The project also controlled emerging willows which were increasingly colonising the site.  Willows will colonise bare banks and outcompete native vegetation- shading our groundcovers such as reeds and sedges.  Willows exacerbate trapping of silt and sediment, as well as contributing leaf fall to the stream each autumn which decreases water quality and dissolved oxygen as it degrades.  By controlling willows our project is helping to improve water quality, reduce the build up of sediment and allow regeneration of native reeds and shrubs along the edges.

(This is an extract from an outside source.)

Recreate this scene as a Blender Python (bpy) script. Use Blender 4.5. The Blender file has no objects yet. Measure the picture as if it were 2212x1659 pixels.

Native timber logs and the machine ready to put them in once floodwaters subside. Photo: Antia Brademann
Planting trees to stabilise banks and improve habitat for fish. Photo: James Suthern

Complementing other efforts to save our native fish

The project complements the efforts of the Rivers of Carbon Macquarie perch project which is revegetating the banks with native vegetation in the same reach to further assist with increasing native vegetation on the banks.

Such efforts to re-snag, control invasive weeds and revegetate the banks are important actions to improve the core habitat for Macquarie perch, allowing the fish to shelter from predators and increasing habitat complexity which supports ecological processes.  Thanks to the Caterpillar Foundation we have been able to improve instream habitat at these sites, providing homes for a critical population of Macquarie perch and giving them the best chance to survive and reproduce wthe upper Murrumbidgee is restored.

Restoring our Rivers – ‘After the Fire’

Restoring our Rivers – ‘After the Fire’, is a practical, focused response designed to help landholders grapple with the immense damage sustained to their properties as a result of a fire storm, followed by a mass erosion event, which swept through parts of the Upper Murrumbidgee earlier in 2020.